Open pollinating fruits need female and male flowers. Female flowers have a baby zucchini below the flower while the male is just a flower. Normally bee's or the wind would pollinate the females but I think I'll need to hand pollinate. Once you pick the male flowers and pollinate the female the male flower can be stuffed with blue cheese and deep fried in a beer batter for instance. I went to the garden today to "pollinate" my flowers but there's no females.

When selecting a zucchini from the shop did you know that smaller is better? Less than 20cm is the ideal otherwise the flesh can be watery and fibrous. Good tip when growing them as well.

Squash are up  there with the top healthiest foods with massive amounts of potassium and vitamin A (the summer squash, Butternut has the highest Vit A). Squash are known as "high volume" foods meaning they are filling but have a very low calorific value which works great for weight loss diets. Something I found interesting was that for summer squash most of the nutrient content is locked up in the skin. Therefore, never peel the zucchini skin which I'm known to do.

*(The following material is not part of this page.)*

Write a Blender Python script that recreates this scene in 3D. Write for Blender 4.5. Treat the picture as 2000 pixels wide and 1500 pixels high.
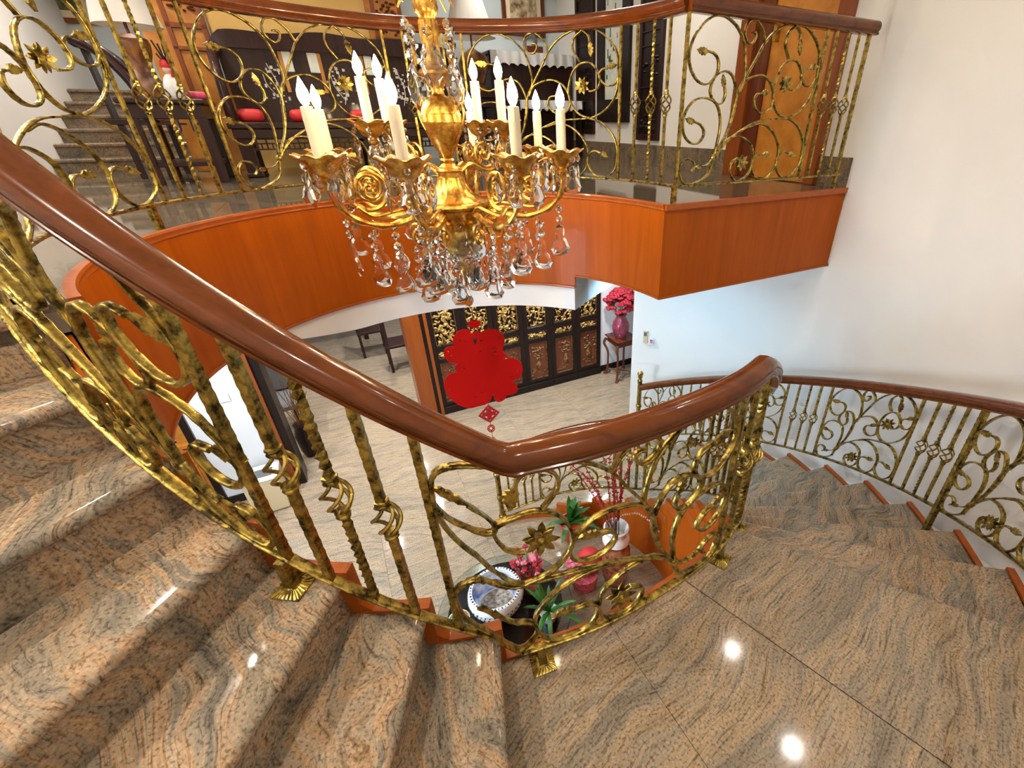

To finish off, some nice complements to the zucchini and other summer squash are dill, marjoram and cumin. However use them sparingly, their high water content means that strong flavours will overwhelm the subtle flavours.

Sunday, December 19, 2010

Why Dragon Carrots?

Over the few years I've been gardening more and more. It started with a container herb patch, morphed into an attempt to Bonsai various plants and ending up where I am now with a patch of dirt on body corporate land in the unlikely place between a swimming pool and Sydney Harbour.

This is my first real garden and I've probably jumped into rather quickly. I looked up companion planting but when it came down to it I still planted creeping plants (rockmelon, zuchinni, mint etc) next to carrots and tomatos. But it's all a learning process and that what this blog is about. My garden, what i've got, how I've done it and as much information about the various bits as I can research and pass on.

The title Dragon Carrots come from a type of carrot of the same name. It's a purple carrot. Did you know that originally, before selective breeding became all the rage, carrots were purple, white and Orange. It wasn't until the orange carrots were selectively bred in revenance to the House of Orange in the Netherlands. I stumbled across this breed recently while looking for some more unusal heirloom varieties and they represent my first harvest so seemed appropriate.

On top of that, just this morning I was sent a post from the University of Southern Queensland that purple carrots are being postitioned as the next supervegetable. The results seen from feeding purple carrot juice to overwieght "western diet" fed rats in quite remarkable. It quotes that compared to your regular orange carrots "purple carrots have up to 28 times more anthocyanins, the antioxidant that creates the purple-red pigment in blueberries and raspberries, among other foods."

So combine the two references and you have the Dragon Carrot blog. Hope you enjoy it.